With the world economy in a shambles, will Tibet’s fate fall to the wayside?

Organizers in Taipai held a protest last Saturday to mark the 50-year anniversary of the Tibetan uprising against Chinese rule, which led to the exile of the Dalai Lama.

The protestors, which included over 30 civic groups and 300 people, called for the government of Taiwan to allow the Dalai Lama to visit the capital city.

Taiwanese activists warn that “Tibet is a mirror of Taiwan,” and that if things continue in the same direction, China will achieve its ultimate goal of annexing Taiwan.

Days later, a bomb exploded at a government office in a Tibetan-dominated region of China. The Xinhua news agency stated it was “a bomb thrown by terrorists,” but declined further details and said the explosion is being investigated.

According to the AFP article:

Chinese authorities have launched a massive security clampdown in recent weeks in a bid to quell possible unrest as Tibetans mark the 50th anniversary of a failed uprising.

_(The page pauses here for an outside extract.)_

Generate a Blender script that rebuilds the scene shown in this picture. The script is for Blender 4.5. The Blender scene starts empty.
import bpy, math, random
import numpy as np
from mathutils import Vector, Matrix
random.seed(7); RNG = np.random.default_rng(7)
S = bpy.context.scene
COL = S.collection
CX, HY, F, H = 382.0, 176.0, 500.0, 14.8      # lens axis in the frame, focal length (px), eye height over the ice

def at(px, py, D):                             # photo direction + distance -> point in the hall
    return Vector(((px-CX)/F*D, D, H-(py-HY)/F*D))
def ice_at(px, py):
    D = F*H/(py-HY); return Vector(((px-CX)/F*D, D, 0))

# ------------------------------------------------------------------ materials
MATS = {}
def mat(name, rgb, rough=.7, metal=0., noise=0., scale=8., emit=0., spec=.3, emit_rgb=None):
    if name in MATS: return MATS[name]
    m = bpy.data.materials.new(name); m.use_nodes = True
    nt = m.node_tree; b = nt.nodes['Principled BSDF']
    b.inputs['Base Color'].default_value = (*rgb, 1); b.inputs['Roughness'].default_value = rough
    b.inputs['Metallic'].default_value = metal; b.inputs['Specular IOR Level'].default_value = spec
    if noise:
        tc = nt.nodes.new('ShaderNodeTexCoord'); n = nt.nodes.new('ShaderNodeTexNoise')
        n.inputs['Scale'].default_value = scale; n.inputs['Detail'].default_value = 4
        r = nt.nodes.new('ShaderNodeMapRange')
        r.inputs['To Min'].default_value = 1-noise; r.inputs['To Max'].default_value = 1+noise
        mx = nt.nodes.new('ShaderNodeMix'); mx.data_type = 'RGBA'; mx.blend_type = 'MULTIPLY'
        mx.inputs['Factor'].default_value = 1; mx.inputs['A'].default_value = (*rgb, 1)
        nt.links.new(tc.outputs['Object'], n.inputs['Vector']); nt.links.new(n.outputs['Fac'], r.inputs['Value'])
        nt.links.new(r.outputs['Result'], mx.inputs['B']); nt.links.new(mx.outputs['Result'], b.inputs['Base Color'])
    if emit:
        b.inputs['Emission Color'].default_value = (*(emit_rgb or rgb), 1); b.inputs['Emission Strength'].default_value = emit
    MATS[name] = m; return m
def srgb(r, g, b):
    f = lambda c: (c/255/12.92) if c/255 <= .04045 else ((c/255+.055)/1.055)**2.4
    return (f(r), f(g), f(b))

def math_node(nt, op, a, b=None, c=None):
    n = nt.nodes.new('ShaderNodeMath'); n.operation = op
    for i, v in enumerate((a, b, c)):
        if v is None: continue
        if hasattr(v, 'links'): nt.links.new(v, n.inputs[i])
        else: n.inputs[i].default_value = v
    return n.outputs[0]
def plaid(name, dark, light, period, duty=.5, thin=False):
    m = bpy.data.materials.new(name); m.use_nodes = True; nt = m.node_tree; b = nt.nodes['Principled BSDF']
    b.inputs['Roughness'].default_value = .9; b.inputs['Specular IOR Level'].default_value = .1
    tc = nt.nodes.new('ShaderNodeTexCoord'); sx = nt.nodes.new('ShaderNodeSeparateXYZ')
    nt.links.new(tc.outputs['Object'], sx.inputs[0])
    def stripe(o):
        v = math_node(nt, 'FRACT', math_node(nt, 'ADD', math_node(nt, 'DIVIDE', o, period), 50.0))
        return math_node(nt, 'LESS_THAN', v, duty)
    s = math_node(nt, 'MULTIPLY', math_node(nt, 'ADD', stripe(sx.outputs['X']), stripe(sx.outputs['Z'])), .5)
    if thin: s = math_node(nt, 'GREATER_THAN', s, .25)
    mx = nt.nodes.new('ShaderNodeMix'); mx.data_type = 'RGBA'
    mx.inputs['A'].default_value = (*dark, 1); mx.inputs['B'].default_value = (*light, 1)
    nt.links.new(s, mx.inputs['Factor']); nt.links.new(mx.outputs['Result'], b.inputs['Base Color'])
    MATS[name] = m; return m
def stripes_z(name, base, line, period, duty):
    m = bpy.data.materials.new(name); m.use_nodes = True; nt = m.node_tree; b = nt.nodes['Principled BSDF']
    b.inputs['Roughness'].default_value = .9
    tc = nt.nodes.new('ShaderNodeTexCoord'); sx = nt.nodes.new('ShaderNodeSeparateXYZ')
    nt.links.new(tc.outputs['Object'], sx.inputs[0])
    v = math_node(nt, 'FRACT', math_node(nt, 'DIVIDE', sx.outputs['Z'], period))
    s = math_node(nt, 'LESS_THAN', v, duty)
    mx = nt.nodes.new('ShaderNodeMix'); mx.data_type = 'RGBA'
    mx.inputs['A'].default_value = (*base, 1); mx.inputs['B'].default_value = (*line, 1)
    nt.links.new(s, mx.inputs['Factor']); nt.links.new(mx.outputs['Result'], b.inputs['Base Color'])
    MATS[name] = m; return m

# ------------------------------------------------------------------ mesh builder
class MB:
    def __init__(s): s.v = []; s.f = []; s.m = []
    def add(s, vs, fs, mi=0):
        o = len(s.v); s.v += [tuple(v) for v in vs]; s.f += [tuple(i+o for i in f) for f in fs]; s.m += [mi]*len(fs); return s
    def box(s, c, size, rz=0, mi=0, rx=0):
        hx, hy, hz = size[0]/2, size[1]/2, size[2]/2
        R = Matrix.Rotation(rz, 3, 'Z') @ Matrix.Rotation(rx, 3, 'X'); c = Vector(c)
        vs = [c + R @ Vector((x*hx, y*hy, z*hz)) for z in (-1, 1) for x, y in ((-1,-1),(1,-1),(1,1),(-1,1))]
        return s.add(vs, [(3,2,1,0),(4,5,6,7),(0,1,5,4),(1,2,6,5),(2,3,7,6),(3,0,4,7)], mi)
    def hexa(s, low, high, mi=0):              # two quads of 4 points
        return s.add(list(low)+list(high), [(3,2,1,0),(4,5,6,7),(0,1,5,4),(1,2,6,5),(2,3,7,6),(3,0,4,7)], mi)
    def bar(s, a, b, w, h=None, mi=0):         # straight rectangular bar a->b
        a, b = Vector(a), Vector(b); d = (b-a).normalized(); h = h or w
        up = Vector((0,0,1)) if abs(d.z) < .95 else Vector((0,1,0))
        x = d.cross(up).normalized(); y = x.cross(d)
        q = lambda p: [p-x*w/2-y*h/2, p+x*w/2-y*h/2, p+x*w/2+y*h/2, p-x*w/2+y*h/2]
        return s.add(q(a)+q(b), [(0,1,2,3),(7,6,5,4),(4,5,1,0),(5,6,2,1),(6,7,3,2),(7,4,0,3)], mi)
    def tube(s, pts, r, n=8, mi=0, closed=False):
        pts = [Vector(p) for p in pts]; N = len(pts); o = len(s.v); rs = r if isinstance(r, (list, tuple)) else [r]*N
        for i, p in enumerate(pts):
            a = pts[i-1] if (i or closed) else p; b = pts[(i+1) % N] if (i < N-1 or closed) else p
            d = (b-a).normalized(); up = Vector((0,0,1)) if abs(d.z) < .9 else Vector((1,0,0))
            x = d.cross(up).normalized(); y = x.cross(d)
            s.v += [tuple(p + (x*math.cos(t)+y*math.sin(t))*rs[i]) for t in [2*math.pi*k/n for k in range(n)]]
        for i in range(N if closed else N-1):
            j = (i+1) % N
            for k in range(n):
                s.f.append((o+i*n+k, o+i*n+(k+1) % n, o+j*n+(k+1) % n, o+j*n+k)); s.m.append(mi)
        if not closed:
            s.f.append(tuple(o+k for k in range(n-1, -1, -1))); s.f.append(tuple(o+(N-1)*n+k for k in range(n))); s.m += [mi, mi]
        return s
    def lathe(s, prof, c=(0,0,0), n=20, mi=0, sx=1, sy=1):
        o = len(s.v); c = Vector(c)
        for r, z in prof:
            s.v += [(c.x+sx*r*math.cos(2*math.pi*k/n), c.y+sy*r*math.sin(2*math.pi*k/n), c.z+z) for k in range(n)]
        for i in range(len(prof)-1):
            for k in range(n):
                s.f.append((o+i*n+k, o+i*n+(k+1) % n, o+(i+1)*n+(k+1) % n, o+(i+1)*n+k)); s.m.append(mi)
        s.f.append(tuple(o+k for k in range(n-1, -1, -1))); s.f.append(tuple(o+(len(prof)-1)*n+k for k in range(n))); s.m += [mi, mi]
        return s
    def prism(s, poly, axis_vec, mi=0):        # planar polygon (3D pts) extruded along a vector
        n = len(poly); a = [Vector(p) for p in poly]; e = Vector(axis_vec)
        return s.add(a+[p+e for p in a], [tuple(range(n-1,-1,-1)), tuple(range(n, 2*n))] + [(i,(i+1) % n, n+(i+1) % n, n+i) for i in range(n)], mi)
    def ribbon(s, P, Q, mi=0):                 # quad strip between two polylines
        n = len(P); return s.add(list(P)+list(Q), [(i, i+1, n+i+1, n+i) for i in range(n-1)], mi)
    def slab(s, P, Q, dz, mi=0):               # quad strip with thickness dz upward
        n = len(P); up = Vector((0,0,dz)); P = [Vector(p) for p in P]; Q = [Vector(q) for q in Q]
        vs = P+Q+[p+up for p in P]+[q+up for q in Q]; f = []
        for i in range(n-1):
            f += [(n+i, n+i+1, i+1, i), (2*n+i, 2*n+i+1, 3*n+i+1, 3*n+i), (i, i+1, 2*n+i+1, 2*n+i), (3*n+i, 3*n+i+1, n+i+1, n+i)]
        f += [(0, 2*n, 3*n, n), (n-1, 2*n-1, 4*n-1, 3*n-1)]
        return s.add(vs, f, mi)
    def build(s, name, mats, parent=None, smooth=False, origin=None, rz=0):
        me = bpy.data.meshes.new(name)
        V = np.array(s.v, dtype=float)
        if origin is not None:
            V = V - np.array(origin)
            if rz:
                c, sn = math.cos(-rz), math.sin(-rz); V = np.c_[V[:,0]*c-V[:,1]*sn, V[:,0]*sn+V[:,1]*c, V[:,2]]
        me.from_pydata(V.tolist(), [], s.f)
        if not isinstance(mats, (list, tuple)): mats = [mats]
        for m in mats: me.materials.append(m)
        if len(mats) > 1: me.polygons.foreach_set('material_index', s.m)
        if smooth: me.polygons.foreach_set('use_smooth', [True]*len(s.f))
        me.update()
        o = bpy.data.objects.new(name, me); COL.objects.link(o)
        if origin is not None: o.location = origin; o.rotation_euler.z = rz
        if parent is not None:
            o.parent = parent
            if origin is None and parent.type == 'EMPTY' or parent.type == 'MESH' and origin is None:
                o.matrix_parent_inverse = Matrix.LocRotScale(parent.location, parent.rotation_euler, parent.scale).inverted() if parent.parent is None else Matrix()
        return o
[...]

They have also curbed travel by foreigners to Tibet while overseas journalists have been barred from most Tibetan inhabited areas in China.

March 14th also commemorated a year since riots occurred in the Tibetan capital of Lhasa, in which at least 22 people died and over 950 monks, nuns and villagers were detained.

As the United States works with China on stabilizing the world economy, will Tibet and other human rights issues stay on the front burner?